Organizacje i miasta
Prezydent COP24 wyraził też satysfakcję z towarzyszącego przedsięwzięciu dużego zaangażowania organizacji pozarządowych, przedsiębiorstw, miast, regionów.
Nawiązując m.in. do najnowszego raportu Międzyrządowego Zespołu ds. Zmian Klimatu (IPCC), w którym jednoznacznie potwierdzono negatywne skutki zmiany klimatu, Kurtyka uznał, że przyniósł on "przesłanie pilności" dyskutowanych spraw i "konieczności działania".
- Poczucie pilności, które wszyscy podzieliliśmy, przełożyło się na dobry postęp w trakcie tego pierwszego tygodnia naszej konferencji. Negocjatorzy bardzo ciężko pracują, to jest praca 24 godziny na dobę - zasygnalizował Kurtyka.
- W tej chwili zbliżamy się do punktu środkowego naszej konferencji, również do przejścia od spraw technicznych do politycznych. Jako polska prezydencja (…) przekażemy dziś stronom, jak widzimy rozplanowanie drugiego tygodnia i interakcję między poziomem politycznym, a sprawami technicznymi. To szeroka tematyka, biorąc pod uwagę wkład i to, co trzeba rozwiązać na obu poziomach - zastrzegł.
Kurtyka zadeklarował też w sobotę, że "widzi postęp, jeżeli chodzi o stronę techniczną". - W dalszym ciągu mamy jednak przed sobą szereg problemów do rozwiązania w trakcie drugiego tygodnia, który będzie bardzo istotny, bo ukształtuje cały pakiet (implementacyjny do porozumienia paryskiego – red.) - podkreślił.
Uczestnicząca w konferencji prasowej sekretarz wykonawcza UNFCCC Patricia Espinosa uznała, że rozpoczęciu COP24 towarzyszyło wiele pozytywnych sygnałów: wymieniła wśród nich m.in. upowszechnienie poczucia pilności działań związanych ze zmianami klimatu i wiążące się z tym inicjatywy.
"Sytuacja gorsza, niż się spodziewaliśmy"
Patricia Espinosa wskazała tu m.in. na deklarację Niemiec, które zapowiedziały na szczycie, że podwoją swój wkład do międzynarodowego funduszu klimatycznego, deklarację podwojenia przez BŚ finansowania działań na rzecz klimatu. - To nie znaczy, że te negocjacje są łatwe, ale mamy pewne oznaki zaangażowania podjęte przez istotnych partnerów - oceniła.
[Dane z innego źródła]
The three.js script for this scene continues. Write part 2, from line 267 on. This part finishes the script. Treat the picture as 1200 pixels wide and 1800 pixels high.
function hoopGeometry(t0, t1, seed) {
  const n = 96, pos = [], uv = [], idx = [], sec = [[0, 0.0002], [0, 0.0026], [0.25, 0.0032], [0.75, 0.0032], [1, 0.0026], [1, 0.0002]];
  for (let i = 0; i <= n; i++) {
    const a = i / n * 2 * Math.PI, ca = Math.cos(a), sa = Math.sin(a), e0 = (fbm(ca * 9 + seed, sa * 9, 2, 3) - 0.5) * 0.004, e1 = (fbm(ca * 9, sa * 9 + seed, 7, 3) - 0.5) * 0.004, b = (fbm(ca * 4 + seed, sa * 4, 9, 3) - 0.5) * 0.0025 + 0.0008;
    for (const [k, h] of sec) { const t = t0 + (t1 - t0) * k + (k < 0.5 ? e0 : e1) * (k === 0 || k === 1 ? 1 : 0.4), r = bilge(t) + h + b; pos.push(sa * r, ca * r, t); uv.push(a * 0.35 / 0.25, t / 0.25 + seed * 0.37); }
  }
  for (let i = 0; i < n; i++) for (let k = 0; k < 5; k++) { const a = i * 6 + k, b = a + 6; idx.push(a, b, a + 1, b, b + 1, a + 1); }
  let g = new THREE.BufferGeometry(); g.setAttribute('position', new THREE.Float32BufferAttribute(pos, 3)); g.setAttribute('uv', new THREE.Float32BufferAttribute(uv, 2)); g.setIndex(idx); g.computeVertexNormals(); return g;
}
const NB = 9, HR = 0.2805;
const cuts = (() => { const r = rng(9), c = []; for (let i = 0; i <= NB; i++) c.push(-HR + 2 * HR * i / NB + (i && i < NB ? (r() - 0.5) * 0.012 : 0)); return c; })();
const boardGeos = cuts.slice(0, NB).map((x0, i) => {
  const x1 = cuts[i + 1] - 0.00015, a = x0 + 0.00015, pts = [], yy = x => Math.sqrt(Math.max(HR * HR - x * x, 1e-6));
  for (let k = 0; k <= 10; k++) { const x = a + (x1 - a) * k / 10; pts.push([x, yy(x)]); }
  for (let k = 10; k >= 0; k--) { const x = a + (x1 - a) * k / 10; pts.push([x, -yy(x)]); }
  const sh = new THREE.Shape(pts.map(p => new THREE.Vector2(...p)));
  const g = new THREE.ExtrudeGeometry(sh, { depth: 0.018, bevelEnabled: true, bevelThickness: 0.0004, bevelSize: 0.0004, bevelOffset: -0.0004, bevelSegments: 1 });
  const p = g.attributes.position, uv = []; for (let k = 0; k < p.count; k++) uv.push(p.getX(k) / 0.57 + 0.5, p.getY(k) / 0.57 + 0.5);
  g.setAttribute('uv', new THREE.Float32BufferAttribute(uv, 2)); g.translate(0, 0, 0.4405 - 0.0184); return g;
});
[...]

Odpowiadając na jedno z pytań, i nawiązując do raportu IPCC, Espinosa zaznaczyła, że kontekstem szczytu jest "sytuacja gorsza, niż się spodziewaliśmy". Doceniła jednocześnie siłę oddziaływania raportu.
- Mamy niezwykle ważny wkład tego raportu, abyśmy mogli skoncentrować się na (działaniach mających ograniczyć wzrost temperatur względem epoki przedindustrialnej do - red.) wartości 1,5 st. C - oceniła.
COP24 ze wsparciem koncernów
Pytany przez dziennikarzy o zaangażowanie w COP24 są m.in. polskich spółek węglowych Kurtyka, podkreślił że szczyt jest w całości finansowany ze środków publicznych, ma natomiast różnych partnerów, w tym również szereg spółek energetycznych. - Jak sądzę, one wszystkie zaangażowały się już w działania na rzecz zrównoważonego rozwoju na przyszłość. Jest to również sposób, aby docenić ich wysiłki w tym kierunku - ocenił.
Wiceminister środowiska nawiązał też do zaprezentowanego niedawno projektu polskiej polityki energetycznej, który obecnie jest poddawany dyskusji. Zaznaczył, że jego podstawami są filary: bezpieczeństwa, zrównoważonego rozwoju i solidarności.
Kurtyka wskazał też na dane dotyczące polskiej energetyki odnawialnej. - Mamy 6 tys. MW zainstalowanej energii ze źródeł wiatrowych, to np. więcej, niż Dania; mamy przetarg na 1 tys. MW, jeśli chodzi o morskie farmy wiatrowe. Plany polskiego Ministerstwa Energii wskazują na gwałtowny rozwój energii fotowoltaicznej, a także morskich farm wiatrowych. W ciągu 50 lat jeden na cztery polskie megawaty będzie pochodził ze źródeł fotowoltaicznych - zaznaczył
Odbywająca się w Katowicach konferencja COP24 - 24. Sesja Konferencji Stron Ramowej Konwencji Narodów Zjednoczonych w Sprawie Zmian Klimatu to największe światowe forum, którego celem jest wypracowanie wspólnej polityki na rzecz przeciwdziałania zmianom klimatu. Szczyt potrwa do 14 grudnia. Głównym celem tegorocznej konferencji jest ustalenie szczegółowych zasad wdrażania porozumienia paryskiego z 2015 r.